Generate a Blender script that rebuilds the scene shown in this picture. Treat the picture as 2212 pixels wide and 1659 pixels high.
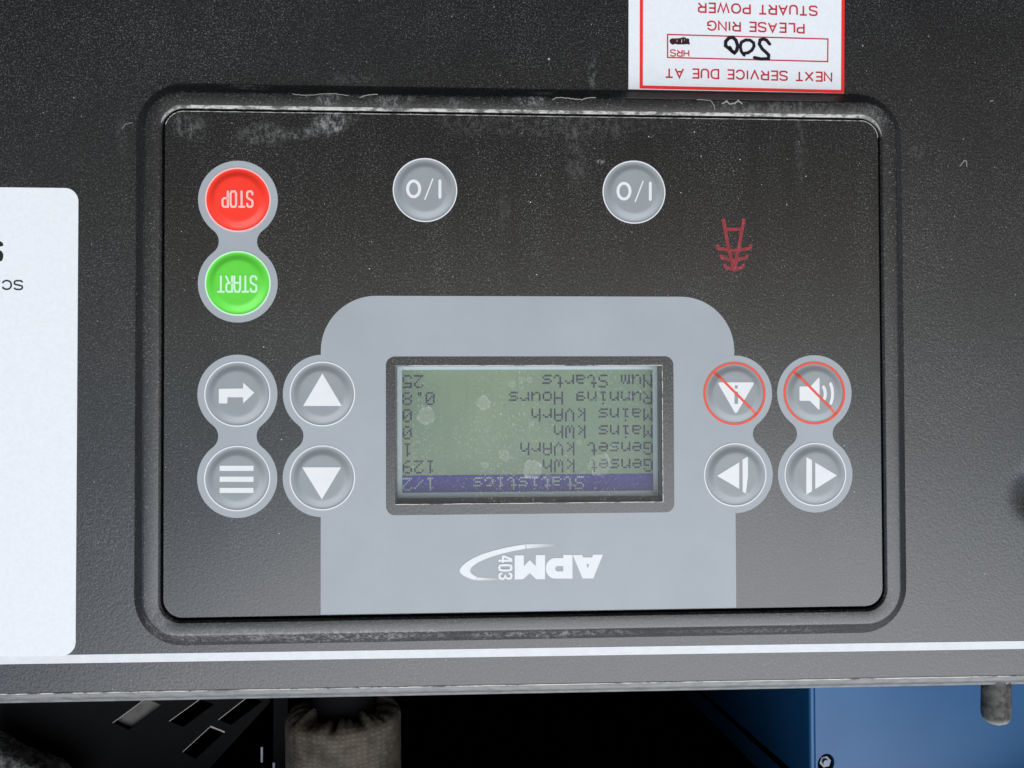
import bpy, bmesh, math, random
from mathutils import Vector, Matrix
from mathutils.geometry import tessellate_polygon
random.seed(7)
R = math.radians
S = 0.215 / 1550.0            # metres per layout unit (the module face is 1550 units = 215 mm wide)
sc = bpy.context.scene
for o in list(bpy.data.objects): bpy.data.objects.remove(o)

# ------------------------------------------------------------------ camera, sky, sun, exposure
# The panel leans back; its own frame is X right, Y up the panel, Z out of it (origin: lower right corner of the module face).
LEAN = R(5)
FR = Matrix(((1, 0, 0, 0),
             (0, math.sin(LEAN), -math.cos(LEAN), 0),
             (0, math.cos(LEAN), math.sin(LEAN), 1.0),
             (0, 0, 0, 1)))
FOC, CX, CY = 740 * 2.212, 1106.0, 829.5
def solve_pose():
    # pose of the camera over the panel, from the four corners of the module face (1550 x 1072 units)
    import numpy as np
    P = np.array([[649.1, 435.9], [3456.3, 476], [3476.8, 2386], [641.7, 2434]]) / 4032 * 2212
    A = []
    for (u, v), (x, y) in zip([(0, 0), (1, 0), (1, 1), (0, 1)], P):
        x = (x - CX) / FOC; y = (y - CY) / FOC
        A += [[u, v, 1, 0, 0, 0, -x*u, -x*v, -x], [0, 0, 0, u, v, 1, -y*u, -y*v, -y]]
    h = np.linalg.svd(np.array(A))[2][-1].reshape(3, 3); h /= h[2, 2]
    w = np.linalg.norm(h[:, 0]); r1 = h[:, 0] / w
    r2 = h[:, 1] - (h[:, 1] @ r1) * r1; hh = np.linalg.norm(r2); r2 /= hh
    n = np.cross(r1, r2); t = h[:, 2] / w * 1550
    return Vector(r1), Vector(r2), Vector(n), Vector(t), 1550 * hh / w
r1, r2, nn, tt, FACE_H = solve_pose()
FACE_W = 1550.0
CAMU = Vector((-(r1.dot(tt)), -(r2.dot(tt)), -(nn.dot(tt))))        # camera in (u right, v down, n away)
def ray(x, y):
    d = Vector(((x - CX) / FOC, (y - CY) / FOC, 1))
    return Vector((r1.dot(d), r2.dot(d), nn.dot(d)))
def at(x, y, z=0.0):
    """point of the plane at height z over the module face that is seen at (x, y); result in panel units X, Y"""
    d = ray(x, y); k = (-z - CAMU.z) / d.z
    p = CAMU + d * k
    return Vector((-p.x, p.y))
def at_side(x, y, X):
    """point of the plane X = const; returns (Y, Z)"""
    d = ray(x, y); k = (-X - CAMU.x) / d.x
    p = CAMU + d * k
    return Vector((p.y, -p.z))
def src(ox, oy, s):
    return lambda x, y, z=0.0: at((ox + x * s) / 1.82278, (oy + y * s) / 1.82278, z)

cam_d = bpy.data.cameras.new('camera'); cam = bpy.data.objects.new('camera', cam_d); sc.collection.objects.link(cam)
cam_d.sensor_width = 36; cam_d.sensor_fit = 'HORIZONTAL'; cam_d.lens = 36 * .740; cam_d.clip_start = 0.005; cam_d.clip_end = 50
def loc_dir(v): return Vector((-v.x, v.y, -v.z))     # (u,v,n) -> panel frame
rows = (Vector((r1.x, r2.x, nn.x)), Vector((r1.y, r2.y, nn.y)), Vector((r1.z, r2.z, nn.z)))   # camera axes in u,v,n
cr, cd, cf = (loc_dir(v) for v in rows)
M = Matrix(((cr.x, -cd.x, -cf.x, 0), (cr.y, -cd.y, -cf.y, 0), (cr.z, -cd.z, -cf.z, 0), (0, 0, 0, 1)))
M.translation = loc_dir(CAMU) * S
cam.matrix_world = FR @ M
sc.camera = cam

SUN_EL, SUN_AZ = R(50), R(194)         # azimuth: clockwise from +Y (north)
w = bpy.data.worlds.new("World"); sc.world = w; w.use_nodes = True
nt = w.node_tree; bg = nt.nodes['Background']
sky = nt.nodes.new('ShaderNodeTexSky'); sky.sky_type = 'NISHITA'; sky.sun_disc = False
sky.sun_elevation = SUN_EL; sky.sun_rotation = SUN_AZ; sky.air_density = 1.0; sky.dust_density = .8; sky.ozone_density = 1.5
nt.links.new(sky.outputs[0], bg.inputs[0]); bg.inputs[1].default_value = 0.075
sd = bpy.data.lights.new('sun', 'SUN'); sun = bpy.data.objects.new('sun', sd); sc.collection.objects.link(sun)
sd.energy = 3.7; sd.angle = R(84); sd.color = (1, .993, .985)
sdir = Vector((math.sin(SUN_AZ) * math.cos(SUN_EL), math.cos(SUN_AZ) * math.cos(SUN_EL), math.sin(SUN_EL)))
sun.rotation_euler = sdir.to_track_quat('Z', 'Y').to_euler()
sc.view_settings.view_transform = 'Standard'; sc.view_settings.look = 'None'; sc.view_settings.gamma = 1
sc.view_settings.exposure = 0.17
sc.render.engine = 'CYCLES'
sc.cycles.transparent_max_bounces = 8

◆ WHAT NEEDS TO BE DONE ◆
Leave out the pictures and retype every line above exactly.

◆ THE RESULT ◆
Generate a Blender script that rebuilds the scene shown in this picture. Treat the picture as 2212 pixels wide and 1659 pixels high.
import bpy, bmesh, math, random
from mathutils import Vector, Matrix
from mathutils.geometry import tessellate_polygon
random.seed(7)
R = math.radians
S = 0.215 / 1550.0            # metres per layout unit (the module face is 1550 units = 215 mm wide)
sc = bpy.context.scene
for o in list(bpy.data.objects): bpy.data.objects.remove(o)

# ------------------------------------------------------------------ camera, sky, sun, exposure
# The panel leans back; its own frame is X right, Y up the panel, Z out of it (origin: lower right corner of the module face).
LEAN = R(5)
FR = Matrix(((1, 0, 0, 0),
             (0, math.sin(LEAN), -math.cos(LEAN), 0),
             (0, math.cos(LEAN), math.sin(LEAN), 1.0),
             (0, 0, 0, 1)))
FOC, CX, CY = 740 * 2.212, 1106.0, 829.5
def solve_pose():
    # pose of the camera over the panel, from the four corners of the module face (1550 x 1072 units)
    import numpy as np
    P = np.array([[649.1, 435.9], [3456.3, 476], [3476.8, 2386], [641.7, 2434]]) / 4032 * 2212
    A = []
    for (u, v), (x, y) in zip([(0, 0), (1, 0), (1, 1), (0, 1)], P):
        x = (x - CX) / FOC; y = (y - CY) / FOC
        A += [[u, v, 1, 0, 0, 0, -x*u, -x*v, -x], [0, 0, 0, u, v, 1, -y*u, -y*v, -y]]
    h = np.linalg.svd(np.array(A))[2][-1].reshape(3, 3); h /= h[2, 2]
    w = np.linalg.norm(h[:, 0]); r1 = h[:, 0] / w
    r2 = h[:, 1] - (h[:, 1] @ r1) * r1; hh = np.linalg.norm(r2); r2 /= hh
    n = np.cross(r1, r2); t = h[:, 2] / w * 1550
    return Vector(r1), Vector(r2), Vector(n), Vector(t), 1550 * hh / w
r1, r2, nn, tt, FACE_H = solve_pose()
FACE_W = 1550.0
CAMU = Vector((-(r1.dot(tt)), -(r2.dot(tt)), -(nn.dot(tt))))        # camera in (u right, v down, n away)
def ray(x, y):
    d = Vector(((x - CX) / FOC, (y - CY) / FOC, 1))
    return Vector((r1.dot(d), r2.dot(d), nn.dot(d)))
def at(x, y, z=0.0):
    """point of the plane at height z over the module face that is seen at (x, y); result in panel units X, Y"""
    d = ray(x, y); k = (-z - CAMU.z) / d.z
    p = CAMU + d * k
    return Vector((-p.x, p.y))
def at_side(x, y, X):
    """point of the plane X = const; returns (Y, Z)"""
    d = ray(x, y); k = (-X - CAMU.x) / d.x
    p = CAMU + d * k
    return Vector((p.y, -p.z))
def src(ox, oy, s):
    return lambda x, y, z=0.0: at((ox + x * s) / 1.82278, (oy + y * s) / 1.82278, z)

cam_d = bpy.data.cameras.new('camera'); cam = bpy.data.objects.new('camera', cam_d); sc.collection.objects.link(cam)
cam_d.sensor_width = 36; cam_d.sensor_fit = 'HORIZONTAL'; cam_d.lens = 36 * .740; cam_d.clip_start = 0.005; cam_d.clip_end = 50
def loc_dir(v): return Vector((-v.x, v.y, -v.z))     # (u,v,n) -> panel frame
rows = (Vector((r1.x, r2.x, nn.x)), Vector((r1.y, r2.y, nn.y)), Vector((r1.z, r2.z, nn.z)))   # camera axes in u,v,n
cr, cd, cf = (loc_dir(v) for v in rows)
M = Matrix(((cr.x, -cd.x, -cf.x, 0), (cr.y, -cd.y, -cf.y, 0), (cr.z, -cd.z, -cf.z, 0), (0, 0, 0, 1)))
M.translation = loc_dir(CAMU) * S
cam.matrix_world = FR @ M
sc.camera = cam

SUN_EL, SUN_AZ = R(50), R(194)         # azimuth: clockwise from +Y (north)
w = bpy.data.worlds.new("World"); sc.world = w; w.use_nodes = True
nt = w.node_tree; bg = nt.nodes['Background']
sky = nt.nodes.new('ShaderNodeTexSky'); sky.sky_type = 'NISHITA'; sky.sun_disc = False
sky.sun_elevation = SUN_EL; sky.sun_rotation = SUN_AZ; sky.air_density = 1.0; sky.dust_density = .8; sky.ozone_density = 1.5
nt.links.new(sky.outputs[0], bg.inputs[0]); bg.inputs[1].default_value = 0.075
sd = bpy.data.lights.new('sun', 'SUN'); sun = bpy.data.objects.new('sun', sd); sc.collection.objects.link(sun)
sd.energy = 3.7; sd.angle = R(84); sd.color = (1, .993, .985)
sdir = Vector((math.sin(SUN_AZ) * math.cos(SUN_EL), math.cos(SUN_AZ) * math.cos(SUN_EL), math.sin(SUN_EL)))
sun.rotation_euler = sdir.to_track_quat('Z', 'Y').to_euler()
sc.view_settings.view_transform = 'Standard'; sc.view_settings.look = 'None'; sc.view_settings.gamma = 1
sc.view_settings.exposure = 0.17
sc.render.engine = 'CYCLES'
sc.cycles.transparent_max_bounces = 8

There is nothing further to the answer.